* _WHAT YOU SHOULD DO_: Copy verbatim the material from its first line to the line that holds "col = scene.collection", including that line.

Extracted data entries
---+---

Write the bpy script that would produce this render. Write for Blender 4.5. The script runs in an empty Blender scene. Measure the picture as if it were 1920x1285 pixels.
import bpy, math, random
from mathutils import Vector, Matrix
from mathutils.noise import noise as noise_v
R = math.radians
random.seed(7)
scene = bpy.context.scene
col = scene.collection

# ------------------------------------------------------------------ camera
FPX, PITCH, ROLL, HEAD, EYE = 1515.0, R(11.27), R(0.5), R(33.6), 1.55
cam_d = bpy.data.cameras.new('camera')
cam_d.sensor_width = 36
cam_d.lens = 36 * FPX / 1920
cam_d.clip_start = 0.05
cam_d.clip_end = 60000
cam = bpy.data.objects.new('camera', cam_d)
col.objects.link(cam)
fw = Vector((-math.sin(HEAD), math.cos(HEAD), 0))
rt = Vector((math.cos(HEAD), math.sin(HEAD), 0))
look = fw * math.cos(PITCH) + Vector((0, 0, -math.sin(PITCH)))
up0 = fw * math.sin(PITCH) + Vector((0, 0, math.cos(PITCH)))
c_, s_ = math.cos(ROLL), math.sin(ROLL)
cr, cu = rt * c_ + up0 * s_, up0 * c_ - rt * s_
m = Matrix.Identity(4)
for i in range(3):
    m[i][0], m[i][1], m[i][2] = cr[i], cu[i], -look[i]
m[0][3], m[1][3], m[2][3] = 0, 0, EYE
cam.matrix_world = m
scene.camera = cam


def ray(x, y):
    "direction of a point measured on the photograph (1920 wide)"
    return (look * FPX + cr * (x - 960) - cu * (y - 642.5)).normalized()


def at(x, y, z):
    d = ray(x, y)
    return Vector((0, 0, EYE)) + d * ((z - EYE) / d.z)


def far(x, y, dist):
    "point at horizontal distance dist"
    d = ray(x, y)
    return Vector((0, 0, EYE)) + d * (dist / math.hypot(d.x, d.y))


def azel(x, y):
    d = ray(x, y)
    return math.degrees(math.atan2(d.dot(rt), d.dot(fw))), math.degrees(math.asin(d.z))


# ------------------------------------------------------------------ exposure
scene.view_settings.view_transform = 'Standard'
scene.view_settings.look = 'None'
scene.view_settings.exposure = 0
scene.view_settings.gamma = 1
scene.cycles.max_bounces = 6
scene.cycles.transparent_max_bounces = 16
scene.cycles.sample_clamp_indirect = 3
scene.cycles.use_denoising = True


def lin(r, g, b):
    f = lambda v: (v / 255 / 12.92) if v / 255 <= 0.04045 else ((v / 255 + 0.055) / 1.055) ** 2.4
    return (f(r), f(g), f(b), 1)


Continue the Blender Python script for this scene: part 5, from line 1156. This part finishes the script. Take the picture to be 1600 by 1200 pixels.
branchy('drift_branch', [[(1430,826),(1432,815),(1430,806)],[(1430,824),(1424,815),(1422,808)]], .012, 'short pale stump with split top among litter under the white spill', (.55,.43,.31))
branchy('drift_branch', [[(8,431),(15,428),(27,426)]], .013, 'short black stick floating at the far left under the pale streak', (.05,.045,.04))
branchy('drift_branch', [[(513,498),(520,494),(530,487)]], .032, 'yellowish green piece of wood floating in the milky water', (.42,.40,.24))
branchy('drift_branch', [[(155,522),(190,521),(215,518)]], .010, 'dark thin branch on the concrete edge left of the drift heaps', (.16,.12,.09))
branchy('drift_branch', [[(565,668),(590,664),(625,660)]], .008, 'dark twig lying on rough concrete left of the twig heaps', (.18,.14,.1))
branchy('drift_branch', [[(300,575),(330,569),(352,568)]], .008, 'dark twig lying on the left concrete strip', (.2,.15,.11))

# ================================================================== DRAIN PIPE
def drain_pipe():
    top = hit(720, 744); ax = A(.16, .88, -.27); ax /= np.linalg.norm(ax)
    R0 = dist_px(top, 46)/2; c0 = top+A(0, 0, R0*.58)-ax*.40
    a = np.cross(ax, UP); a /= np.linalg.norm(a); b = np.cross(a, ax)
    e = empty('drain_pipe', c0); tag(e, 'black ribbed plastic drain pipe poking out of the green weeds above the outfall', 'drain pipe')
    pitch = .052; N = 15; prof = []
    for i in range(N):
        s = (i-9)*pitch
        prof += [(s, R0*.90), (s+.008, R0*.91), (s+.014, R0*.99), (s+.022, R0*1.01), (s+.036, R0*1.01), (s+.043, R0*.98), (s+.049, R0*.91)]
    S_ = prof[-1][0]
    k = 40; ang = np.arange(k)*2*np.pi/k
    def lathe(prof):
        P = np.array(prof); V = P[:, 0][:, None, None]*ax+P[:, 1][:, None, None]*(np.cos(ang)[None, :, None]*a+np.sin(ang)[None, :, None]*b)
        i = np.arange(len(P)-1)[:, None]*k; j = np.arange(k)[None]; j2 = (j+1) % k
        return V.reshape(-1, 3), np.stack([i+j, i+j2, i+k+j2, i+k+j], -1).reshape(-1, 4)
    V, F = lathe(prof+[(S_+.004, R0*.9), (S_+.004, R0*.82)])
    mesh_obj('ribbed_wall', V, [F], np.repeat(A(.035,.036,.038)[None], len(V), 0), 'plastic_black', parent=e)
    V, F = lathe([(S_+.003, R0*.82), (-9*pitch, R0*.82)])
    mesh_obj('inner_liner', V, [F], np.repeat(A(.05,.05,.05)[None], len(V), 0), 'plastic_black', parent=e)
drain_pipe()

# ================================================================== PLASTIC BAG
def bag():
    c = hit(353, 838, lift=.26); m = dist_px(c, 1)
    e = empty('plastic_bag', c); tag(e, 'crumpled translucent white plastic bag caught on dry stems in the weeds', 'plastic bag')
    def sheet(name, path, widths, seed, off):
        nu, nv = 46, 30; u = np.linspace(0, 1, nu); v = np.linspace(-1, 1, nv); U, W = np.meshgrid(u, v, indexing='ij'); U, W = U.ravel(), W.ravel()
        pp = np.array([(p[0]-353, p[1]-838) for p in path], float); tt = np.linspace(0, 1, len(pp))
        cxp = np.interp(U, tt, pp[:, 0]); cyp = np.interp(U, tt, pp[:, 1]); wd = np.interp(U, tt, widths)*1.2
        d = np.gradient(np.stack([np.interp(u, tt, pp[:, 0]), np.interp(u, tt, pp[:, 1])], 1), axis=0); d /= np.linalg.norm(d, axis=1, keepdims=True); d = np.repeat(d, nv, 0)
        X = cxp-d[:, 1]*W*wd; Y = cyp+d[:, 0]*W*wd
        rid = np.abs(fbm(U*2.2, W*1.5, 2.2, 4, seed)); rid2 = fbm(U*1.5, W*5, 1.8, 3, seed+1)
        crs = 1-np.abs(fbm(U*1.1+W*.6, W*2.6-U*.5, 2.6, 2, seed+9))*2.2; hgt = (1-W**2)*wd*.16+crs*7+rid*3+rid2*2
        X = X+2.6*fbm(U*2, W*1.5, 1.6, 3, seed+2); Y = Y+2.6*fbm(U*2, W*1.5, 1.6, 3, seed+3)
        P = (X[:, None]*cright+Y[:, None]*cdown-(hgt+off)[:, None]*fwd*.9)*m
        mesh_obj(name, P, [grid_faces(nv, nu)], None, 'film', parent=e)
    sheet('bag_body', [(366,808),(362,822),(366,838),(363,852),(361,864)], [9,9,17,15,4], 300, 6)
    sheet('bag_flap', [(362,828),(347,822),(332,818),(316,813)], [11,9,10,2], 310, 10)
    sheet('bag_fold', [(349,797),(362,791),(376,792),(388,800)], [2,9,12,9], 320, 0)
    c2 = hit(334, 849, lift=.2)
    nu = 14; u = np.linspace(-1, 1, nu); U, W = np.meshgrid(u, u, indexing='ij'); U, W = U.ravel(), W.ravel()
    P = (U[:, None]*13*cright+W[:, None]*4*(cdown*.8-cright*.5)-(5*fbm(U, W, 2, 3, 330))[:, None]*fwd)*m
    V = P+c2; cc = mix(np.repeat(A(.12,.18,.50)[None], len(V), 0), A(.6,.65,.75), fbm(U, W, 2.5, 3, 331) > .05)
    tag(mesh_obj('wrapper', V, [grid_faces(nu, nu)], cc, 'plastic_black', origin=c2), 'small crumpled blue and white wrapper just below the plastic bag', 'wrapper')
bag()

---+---

* _SOLUTION_:
Write the bpy script that would produce this render. Write for Blender 4.5. The script runs in an empty Blender scene. Measure the picture as if it were 1920x1285 pixels.
import bpy, math, random
from mathutils import Vector, Matrix
from mathutils.noise import noise as noise_v
R = math.radians
random.seed(7)
scene = bpy.context.scene
col = scene.collection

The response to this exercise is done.